Namun, sebelum terjun ke lapangan mengabdi kepada masyarakat, para juru dakwah digembleng di lembaga Kursus Nasyi’in. Lembaga ini dipenuhi para pemuda sehingga para guru dan kiai yang mengisi kursus tersebut kerap memotivasi dari sisi kepemudaan.
Para guru mengungkapkan teladan para tokoh muda pejuang seperti Sayyidina Ali, Sayyidina Umar, Sayyidina Khalid bin Walid, dan Sayyidina Abu Ubaidah, para pemuda yang usianya antara 20-30 tahun tetapi mampu mengukir sejarah dalam peradaban Islam.
Juga Pangeran Diponegoro yang tidak lain adalah Sentot Ali Basya Prawirodirdjo yang saat awal berjuang berusia 19 tahun. begitu juga dengan Kiai Mahfudz Siddiq, Kiai Abdullah Ubaid, Kiai Tohir Bakri, Kiai Ilyas, dan Kiai Wahid Hasyim yang ketika berjuang belum genap berumur 30 tahun.
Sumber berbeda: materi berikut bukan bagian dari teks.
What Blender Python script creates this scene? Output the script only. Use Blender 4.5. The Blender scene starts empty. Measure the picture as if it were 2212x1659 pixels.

Di antara wisdom yang disampaikan oleh para guru dalam Kursus Nasyi’in yang diungkap KH Saifuddin Zuhri ialah:
Innal fata man yaqulu haa ana dzaa, laisal fata man yaqulu kaana abi (pemuda sejati ialah yang percaya pada dirinya sendiri, bukan yang menyandarkan pada ketenaran bapaknya).
Sesekali, para kiai dan guru pendamping juga mengutip pernyataan ulama. Salah satu kebijaksanaan ulama yaitu dari Syekh Musthafa al-Ghulayaini dalam kitab ‘Izatun Nasyi’in (nasihat buat para pemuda):
Inna fii yadis syubbani amrul ummah, wa fii aqdaamihim hayaatuhaa (di tangan pemuda terletak nasib suatu umat, dan sebab gerak langkah para pemuda maka umat menjadi hidup.